As we face our final destination, we realize that we cannot take anything with us, not material goods nor even the people we love. We are forced to let go of everything we have gathered in our lifetime. All we take with us are the lessons we have learned about living and loving. Life’s meaning has always been about what we leave behind as we depart this earth and I am not referencing our material goods. I am referring to what we leave behind in the way of experiences and memories with others while here on earth. The ultimate harvest is about our relationships with other people, how we treated them and how we made them feel. Our journey here was never about us and what WE would gain. Rather it is about how we give of ourselves and how we have gifted and blessed and loved others.

As we sat there over dinner, listening to the music and talking, I began to imagine our loved one finally releasing his spirit from his earth bound body. I imagined him returning to God and to the promised land where there is no more pain, hunger, thirst, fear or loneliness. What will be greeting him upon his arrival to that distant place is a pure, unconditional love…the kind of love we have yearned for all of our lives. His spirit will soar and swoop with an unbridled joy not known or experienced here on earth. While we weep over the loss of this dear soul, we also give up thanks for having been blessed with his presence in our lives. We also give up thanks for his final and most important reward, which is life everlasting!

He was a very important piece to my life puzzle, having been a part of it my entire life. He was like a brother to me, and it has been written that the sibling relationship is the longest relationship we will ever experience on earth because they were there with us at our beginning and can be witness to the many events that shaped and formed the person we became.

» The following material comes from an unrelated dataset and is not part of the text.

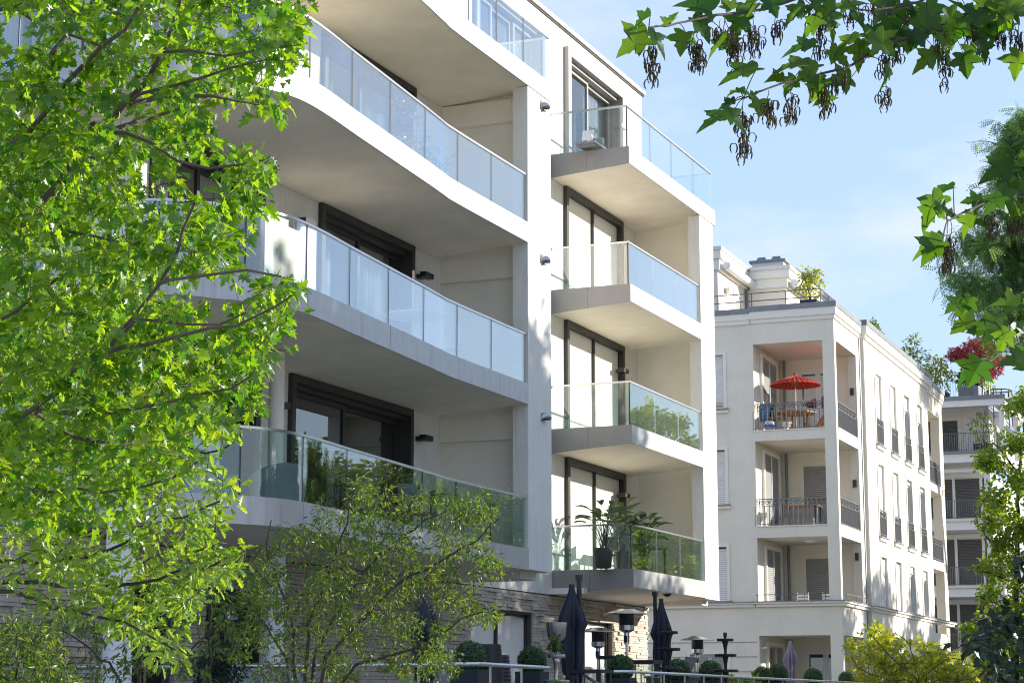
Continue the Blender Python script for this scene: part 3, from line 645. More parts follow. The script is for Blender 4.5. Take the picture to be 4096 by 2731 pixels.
# ------------------------------------------------------------------ foliage tools
def fan(pts,fold=.18,curl=.0):
    """leaf from an outline (x across, y along): fan about the midrib, folded along it"""
    P=[(x,y,abs(x)*fold-curl*y*y) for x,y in pts]; c=(0,.42,-curl*.17)
    V=[c]+P; n=len(P); return np.array(V),np.array([(0,1+i,1+(i+1)%n) for i in range(n)])
def sym(half): return half+[(-x,y) for x,y in reversed(half) if abs(x)>1e-6]
LEAF={
 'maple':fan(sym([(0,0),(.14,.10),(.42,.02),(.33,.16),(.62,.30),(.36,.33),(.30,.42),(.50,.66),(.24,.56),(.17,.62),(.20,.80),(0,1.0)]),.16,.12),
 'sycamore':fan(sym([(0,0),(.10,-.06),(.28,-.09),(.45,-.02),(.40,.08),(.33,.16),(.50,.26),(.58,.36),(.74,.50),(.55,.50),(.46,.55),(.30,.46),(.25,.56),(.31,.68),(.20,.74),(.12,.90),(0,1.06)]),.16,.22),
 'oak':fan(sym([(0,0),(.05,.08),(.15,.20),(.07,.28),(.24,.42),(.11,.50),(.30,.66),(.15,.72),(.20,.88),(0,1.0)]),.2,.12),
 'lance':fan([(0,0),(.14,.25),(.15,.5),(.07,.8),(0,1.0),(-.07,.8),(-.15,.5),(-.14,.25)],.35,.25),
 'round':fan([(0,0),(.26,.22),(.30,.5),(.17,.82),(0,1.0),(-.17,.82),(-.30,.5),(-.26,.22)],.2,.12),
 'small':fan([(0,0),(.25,.45),(0,1.0),(-.25,.45)],.25,.1),
 'star':fan(sym([(0,0),(.35,.05),(.14,.25),(.6,.45),(.16,.45),(0,1.0)]),.15,.1)}
def pinnate():
    V=[];F=[]
    for k in range(7):
        y=.12+.13*k
        for s in ((-1,1) if k<6 else (0,)):
            i=len(V); l=.19*(1-.25*abs(k-3)/3); a=s*1.15; w=.045
            d=np.array([math.sin(a),math.cos(a)]); n=np.array([d[1],-d[0]]); b=np.array([0,y])
            for q in (b,b+d*l*.5+n*w,b+d*l,b+d*l*.5-n*w): V.append((q[0],q[1],-.25*(y*y)-.1*abs(q[0])))
            F+=[(i,i+1,i+2),(i,i+2,i+3)]
    return np.array(V),np.array(F)
LEAF['pinnate']=pinnate()
def tri_mesh(name,V,F,m,parent=None,loc=None):
    V=np.asarray(V,np.float32).reshape(-1,3)
    if parent is not None:
        Mi=np.array(wm(parent).inverted()); V=V@Mi[:3,:3].T+Mi[:3,3]
    elif loc is not None: V=V-np.array(loc)
    me=bpy.data.meshes.new(name); F=np.asarray(F,np.int32).reshape(-1,3)
    me.vertices.add(len(V)); me.vertices.foreach_set('co',V.astype(np.float32).ravel())
    me.loops.add(F.size); me.loops.foreach_set('vertex_index',F.ravel())
    me.polygons.add(len(F)); me.polygons.foreach_set('loop_start',np.arange(0,F.size,3,dtype=np.int32))
    me.polygons.foreach_set('use_smooth',np.zeros(len(F),bool)); me.update(calc_edges=True); me.validate()
    me.materials.append(MAT[m]); o=bpy.data.objects.new(name,me); COL.objects.link(o)
    if parent is not None: o.parent=parent; WM[o.name]=wm(parent)
    elif loc is not None: o.location=loc
    return o
VARY=('maple','oak','sycamore','star')
def bend(V,j):
    W_=V.copy()
    if j==1: W_[:,2]-=.28*V[:,1]**2; W_[:,0]*=.82
    if j==2: W_[:,2]+=.22*np.abs(V[:,0])-.18*(V[:,1]-.4)*V[:,0]; W_[:,1]*=.9
    return W_
def leaves(kind,pos,dirs,nrm,size,_sub=False):
    """pos,dirs,nrm (n,3); size (n,) -> V,F"""
    LV,LF=LEAF[kind]; n=len(pos)
    if kind in VARY and not _sub:
        g=np.random.RandomState(n); c=g.randint(0,3,n); Vs=[];Fs=[];k0=0
        for j in range(3):
            m=c==j
            if not m.any(): continue
            LEAF['_v']=bend(LV,j); LEAF['_v']=(LEAF['_v'],LF); V,F=leaves('_v',pos[m],dirs[m],nrm[m],size[m],True); Vs.append(V);Fs.append(F+k0);k0+=len(V)
        return np.vstack(Vs),np.vstack(Fs)
    y=dirs/(np.linalg.norm(dirs,axis=1,keepdims=True)+1e-9)
    x=np.cross(y,nrm); x/=np.linalg.norm(x,axis=1,keepdims=True)+1e-9; z=np.cross(x,y)
    V=pos[:,None,:]+size[:,None,None]*(LV[None,:,0:1]*x[:,None]+LV[None,:,1:2]*y[:,None]+LV[None,:,2:3]*z[:,None])
    F=LF[None]+ (np.arange(n)*len(LV))[:,None,None]
    return V.reshape(-1,3),F.reshape(-1,3)
def inpoly(x,y,P):
    c=False;n=len(P);j=n-1
    for i in range(n):
        if (P[i][1]>y)!=(P[j][1]>y) and x<(P[j][0]-P[i][0])*(y-P[i][1])/(P[j][1]-P[i][1])+P[i][0]: c=not c
        j=i
    return c
class Plant:
    """a skeleton of limbs that grows twigs towards wanted points and carries leaves on them"""
    def __init__(s,seed): s.rg=np.random.RandomState(seed); s.P=np.zeros((0,3)); s.tubes=[]; s.lp=[];s.ld=[];s.ln=[];s.ls=[]
    def limb(s,pts,r0,r1,n=7,step=.12,skel=True,wob=.012):
        Q=resample(pts,step) if len(pts)>2 else np.linspace(pts[0],pts[1],max(2,int(np.linalg.norm(np.subtract(pts[1],pts[0]))/step)))
        Q=Q+s.rg.normal(0,wob*step/.12,Q.shape)*np.linspace(0,1,len(Q))[:,None]
        s.tubes.append((Q,np.linspace(r0,r1,len(Q)),n)); 
        if skel: s.P=np.vstack([s.P,Q])
        return Q
    def twig(s,T,r=.006,droop=.06,leaf=None,add=True,maxlen=9.,n=4):
        d=np.linalg.norm(s.P-T,axis=1); i=int(np.argmin(d)); L_=d[i]
        if L_>maxlen or L_<1e-3: return None
        A=s.P[i]; mid=(A+T)/2+s.rg.normal(0,.10*L_,3)+np.array([0,0,.10*L_])
        m=max(3,int(L_/.10)+2); t=np.linspace(0,1,m)[:,None]
        Q=(1-t)**2*A+2*t*(1-t)*mid+t*t*T; Q[:,2]-=droop*L_*(t[:,0]**2)
        s.tubes.append((Q,np.linspace(r*(1+.7*L_),r*.55,m),n))
        if add: s.P=np.vstack([s.P,Q[1:]])
        return Q
    def leafy(s,Q,count,size,start=.25,spread=.7,flat=.75,up=(0,0,1),dropy=.35,off=.06,var=.3):
        n=len(Q); D=np.gradient(Q,axis=0); D/=np.linalg.norm(D,axis=1,keepdims=True)+1e-9
        for k in range(count):
            t=start+(1-start)*s.rg.rand()**.8; i=min(n-1,int(t*(n-1)+.5)); p=Q[i]; d=D[i]
            a=s.rg.uniform(0,2*math.pi); sd=s.rg.normal(0,1,3); sd[2]*=.5; sd-=d*(sd@d); sd/=np.linalg.norm(sd)+1e-9
            ld=d*(1-spread)+sd*spread+np.array([0,0,-dropy])+s.rg.normal(0,.18,3)
            nm=np.array(up)*flat+s.rg.normal(0,1,3)*(1-flat)
            s.lp.append(p+sd*off*s.rg.uniform(.3,1.3)+d*s.rg.uniform(-.02,.02)); s.ld.append(ld); s.ln.append(nm); s.ls.append(size*(1+s.rg.uniform(-var,var)))
    def crown(s,parent,kind,m,name='crown'):
        V,F=leaves(kind,np.array(s.lp),np.array(s.ld),np.array(s.ln),np.array(s.ls)); return tri_mesh(name,V,F,m,parent)
    def wood(s,parent,m,name='branches'):
        b=MB()
        for Q,r,n in s.tubes: b.tube(Q,list(r),n,cap=False)
        return b.build(name,m,parent,smooth=60)
def wanted(rg,poly,holes,n,d0,d1,dens=None):
    """points wanted in the crown: a lit volume seen through the outline, with real depth"""
    xs=[p[0] for p in poly]; ys=[p[1] for p in poly]; out=[]
    while len(out)<n:
        x=rg.uniform(min(xs),max(xs)); y=rg.uniform(min(ys),max(ys))
        if not inpoly(x,y,poly): continue
        if any(((x-h[0])/h[2])**2+((y-h[1])/h[3])**2<1 and rg.rand()<h[4] for h in holes): continue
        out.append(at(x,y,rg.uniform(d0,d1)))
    return out
def clump(rg,poly,holes,k,m,d0,d1,sp):
    out=[]
    for c in wanted(rg,poly,holes,k,d0,d1): out+=[c+rg.normal(0,sp,3)*(1,1,.7) for _ in range(m)]
    return out
def grow(pl,pts,r,cnt,size,maxlen=3.,**k):
    pts=list(pts); P0=pl.P.copy()
    pts.sort(key=lambda t: float(np.min(np.linalg.norm(P0-t,axis=1))))
    for T in pts:
        Q=pl.twig(np.array(T),r,maxlen=maxlen)
        if Q is not None: pl.leafy(Q,cnt,size,**k)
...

In my puzzle of life, I would say that he was a corner piece, an important connecting piece to all the other pieces that were added as I grew up. The loss of his piece will undo the completed frame of my puzzle which means the framing of my life back to my birth will not feel as secure as it once did. Some people are foundational to our being and he certainly was that for us when we were young children.

But, life goes on. His life will continue in an expanded glorious version while our life will continue on in a slightly contracted version due to his departure. Memories of him will sustain us and as we imagine his spirit taking flight, we will rejoice in knowing that we will be reunited with him again someday. Oh the conversations we will have then about the lessons given to us while here in this realm. FINALLY, there will be a pulling back of the veil giving clarity around all the things we just do not understand while on earth.

I used to say to my Mother as we talked of such things, “I will tell you what, Mom…when I die and go to heaven, I am going to have a LOT of questions for Jesus to answer!” She said to me, “Oh, J…when you go to heaven it will all become CLEAR!”

Yes, I believe she is correct about that. If I could only fly…and I will….. someday at an appointed time and place. Until then, we do our best to matter in this world and to make a difference!

jjb/6/15/2021

2 thoughts on “If I could only fly

  1. Patricia Drown

    Juanita, this is priceless!!! You are an amazing, inspiring writer. I love the puzzle analogy; it’s so perfect. I will read this blog often. Thanks for sharing.
    Love you!

    Like

    Reply
  2. Dianne Webb

    OH, Juanita, so beautifully written and so true. I’m so happy you two are able to understand, process and have peace with all of it.